“Gönül büyük bir şehirdir. Allah’ü Tealâ gökte, yerde, yerin altında her ne yarattı ise bunların hepsi o şehirde vardır ve o şehre sığar. O şehirde iki sultan vardır. Birisi Rahmânî, diğeri Şeytanîdir. Rahmani sultanın adı akıldır. Naibi iman, subaşısı miskinliktir. Her kalbin sağında yedi kalesi vardır. Yüce Allah her kalede bir muhafızı vekil bırakmıştır. Bunlar; ilim, cömertlik, haya, sabır, perhizkârlık, korku ve edebdir.
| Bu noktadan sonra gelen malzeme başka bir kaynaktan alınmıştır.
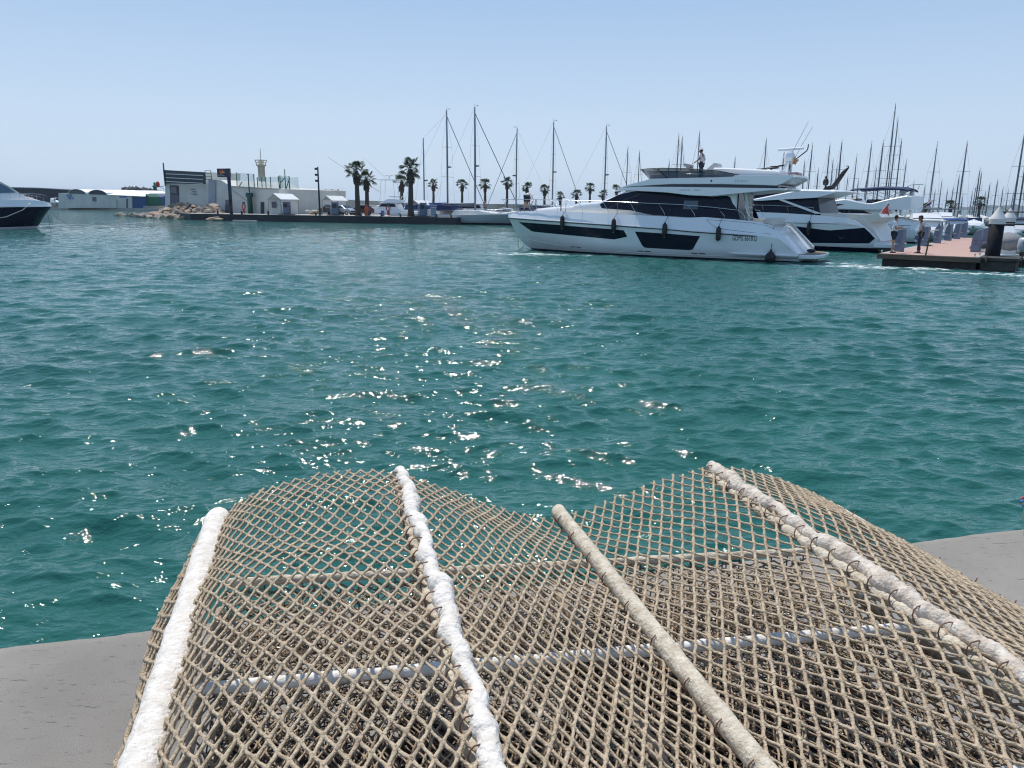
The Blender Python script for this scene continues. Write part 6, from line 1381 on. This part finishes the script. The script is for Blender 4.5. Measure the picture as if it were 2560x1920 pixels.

Bu ahlâki niteliklerden yoksun bir iman düşünülemez. Yani iman, “inandık” demekle bitecek bir kavram değildir.
Akılla sorgulanmalı, ilimle taçlandırılmalı ve cömertlik, edep, korku gibi ahlâki faziletlerle yaşanmalıdır ki anlamını bulsun!”
Evet. Bu sözler bana ait değil.
Hacı Bektaş-ı Velî’ye ait...
Ahlâk açısından bakacak olursak haklı değil mi?..
Ahlâki değerler, imanın taçlanması için elzem değil mi?
Demek ki, yolsuzluk yapmak hırsızlık yapmak anlamına gelmez diyorsanız; imanı taçlandıran ahlâkî değerleri hiçe sayıyorsunuz demektir!
NE MUTLU TÜRK’ÜM DİYENE!
Nor: naib; vekil. Subaşı; komutan yardımcısı.